A embarcação está dividida em dois andares. Acima fica a cabine de comando, o dormitório para seu único tripulante e um espaço com camas para as visitas ocasionais, um ambiente que ele chama de “recepção”.
Abaixo, está instalada a sala de máquinas, a cozinha, a sala de jantar, uma câmara de refrigeração. Todo o barco terá água corrente e três banheiros, assinalou. Este pitoresco barco será movido por 4 motores de 260 HP cada, que poderão trabalhar em conjunto ou individualmente.
O revestimento de seu barco foi realizado com folhas de aço, de 5 e 6 cm, com costelas horizontais e verticais de ferro a cada 10 cm.
O grego afirma que, na construção de seu navio ele utilizou até agora 500 barras de 12 metros e cerca de 2000 kg de eletrodos. Também relata que o navio terá dois motores auxiliares, para o bombeamento de combustível, sistema de drenagem das secções alagadas, entre outras funções. Também contará com um instrumental completo de navegação e sistemas de radiocomunicações.
Tarefa intensa
O grego, apesar de sua idade, empreende a construção do navio com a força de um adolescente. Os rigores do sol de nosso verão, que abrasa qualquer objeto colocado sobre a estrutura de metal não impede Stéfanos de subir até o topo para bater com um martelo de metal enorme, reforçando as juntas entre as chapas. Não interrompendo semelhante atividade nos rigores do inverno do Alto Paraná.
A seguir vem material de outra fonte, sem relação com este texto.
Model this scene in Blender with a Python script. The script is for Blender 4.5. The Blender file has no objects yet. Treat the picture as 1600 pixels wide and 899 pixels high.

Vasiliadis trabalha só. Não por falta de assistentes, que iriam colaborar, mesmo que por curiosidade, mas porque é parte de uma condição de vida que o aventureiro se impôs.
Itinerário
Qual seria a rota de retorno, uma vez que o barco esteja concluído? Stéfanos não a tem perfeitamente definida. No entanto estima que fará uma viagem pelo sul do Atlântico, então subirá pelo Pacífico, até o canal do Panamá. Então descerá até o Recife e seguirá para a costa africana, de onde vai começar a viagem de retorno, a viagem final, até a Grécia, “onde quero chegar com minhas últimas forças”.
Comendador
Stéfanos Vasiliadis declara ter o título de comendador. “E tenho documentos para prová-lo,” assinala. De acordo com o grego, o título lhe foi concedido pela República da Síria, há várias décadas.
Segredos de uma saúde de ferro
O ancião demonstra uma saúde de ferro. Seu trabalho, tanto na construção do barco quanto nas tarefas do campo realizadas a bordo do trator lhe obriga a ficar em diferentes climas e, nos dias chuvosos, à intempérie.
No entanto, o grego quase não adoece graças à uma dieta que ele mesmo define como “ideal”.
Em primeiro lugar, menciona que sua alimentação é fundamentalmente vegetariana. Come pouco: nunca mais de 6 colheres, quando se trata de uma sopa. Bebe até 6 litros de água fervida ou chá preto por dia. Ingere dois comprimidos de multivitamínicos por dia. Não bebe leite nunca, com exceção dos dias que o usa como purgante. Come exclusivamente pão de farelo, ou na falta deste, deixa envelhecer o pão comum, até aparecerem os primeiros fungos.
O grego não esconde seu interesse por todas as verduras e ervas selvagens, tais como chicória, curatú, folhas de batata-doce, abóbora, como componentes de sua folclórica salada: “não bebo uma única gota de álcool”, assegura.
Outra chave para a boa saúde é o bom descanso, indica. “Durmo no momento e no lugar aonde o sono me chegue”. Garante que, seguindo esta regra, já dormiu nos lugares mais incríveis, como no meio do bosque ou no centro das cidades, simplesmente “porque veio o sono”.
No entanto, assinala que não há nada melhor para o descanso, que a solidão e “não há nada como estender uma rede no meio de um bosque”.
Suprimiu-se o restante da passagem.